For fuck sake I'm rail thin--I cannot pick up a cig--I just have to remember the pale emptiness... read, and read more. Potok orients me to the "rosy colored mourn" of Yehudin sincerity, but I'm telling you Elie Wiesel, right now, talking about madness mostly in interrogatives, divines my modality in these moments--moment to moment--with immense emotional honesty; I look back a hundred-fold, something is there...I should suffer for it!!
***To heed the rave & calvacade of conscious crowd--not weighted upon as if healing needed investing in my despondency--feels like a goodconduct seeded furrow. I'm seeing agency as graviton in rational riddles like I'm likely self-profession when the center seeks oblivion. Imagine that reified self most available when kenotic matriculation alight in floes, rather than arguably a goal or presence-statement of postulating integrities... (so) rationalizing No-book condemns speaking with hands. Only inner-eye can deign memory 'flect aeries unconfessed never to be written because language has parturition underneath anything pith of mind withdraws, & acquisitive laser accurate suspiring of mind, winds of light, breaths, then exilic steps...corridors, plateaux, but to whom?

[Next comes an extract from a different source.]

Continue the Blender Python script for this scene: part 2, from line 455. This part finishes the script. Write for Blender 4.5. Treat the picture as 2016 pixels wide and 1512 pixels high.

(so) rationalizing No-book condemns speaking with hands

What I mean by that, maybe suggests alliteration references tools, but fruits of hearing, the largesse maybe of books, still has the reader receive expression immediately, directly, rather than nuances of remote actions, other aims furthered!! No-book makes conscious props, symbols yet are mouthfuls of fire... conscious glyphs are libations in founts--thought is salience greed and who said one transpires without knowing something, anything at all, is redemption, from a less symbolic mediation=to empirical conduct, & less dalliance.

***A Jew courts non-belief in order to be a Believer. Take the lowest common denominator: haShoah, the Holocuast. In Auschwitz Jews, a minion, took G^d to court & found the Absolute guilty in absentsia. Giving meaning to the Unknown, is denying or being denied by the objective reality: Suffering! Particularly if "meaning" is evidence-poor. There is Nothing, Ayn-sof, outside the Known--and everything manifest in physical success, materially voidant. Wiesel mentions that in Exile, G^d experiences the attrition as well, perhaps, but the absurd has reduced hope to those with vitality as its discerning, making thought excersized in self-preservation as the prerogative for those with lives of meaning. Nothingness & essenselessness orient the sufferer to the miasma of the sticky business that G^d's word is sacralized and resourceful--unjust vestiges of Power and Victory which aren't attributable to the lowest-common-denominator. After this congregation relegates G^d to life's desperate void, they commenced w/their evening prayers.
***We have to manifest nothing, so the victim has to deny himself. Nothing gets capsulated,, it's the project of our worth, it is finding out what is empirical in the most general sense. Only that we endureth gives it meaning--sometimes the efficient cause when beginnings speak of right-ordering past-relics of lesser-exile, the suggestion is valences are poor from self-profession. At one point we have this modality that allows the world seemingly find us in our corporeal agitation. If as in a chair expiring a thousand-deaths what is implicit is a dream where something intermediary is taking-notice, then like Marley chimes, if you keep coming, then you're over... The world is good when it seems to seek us.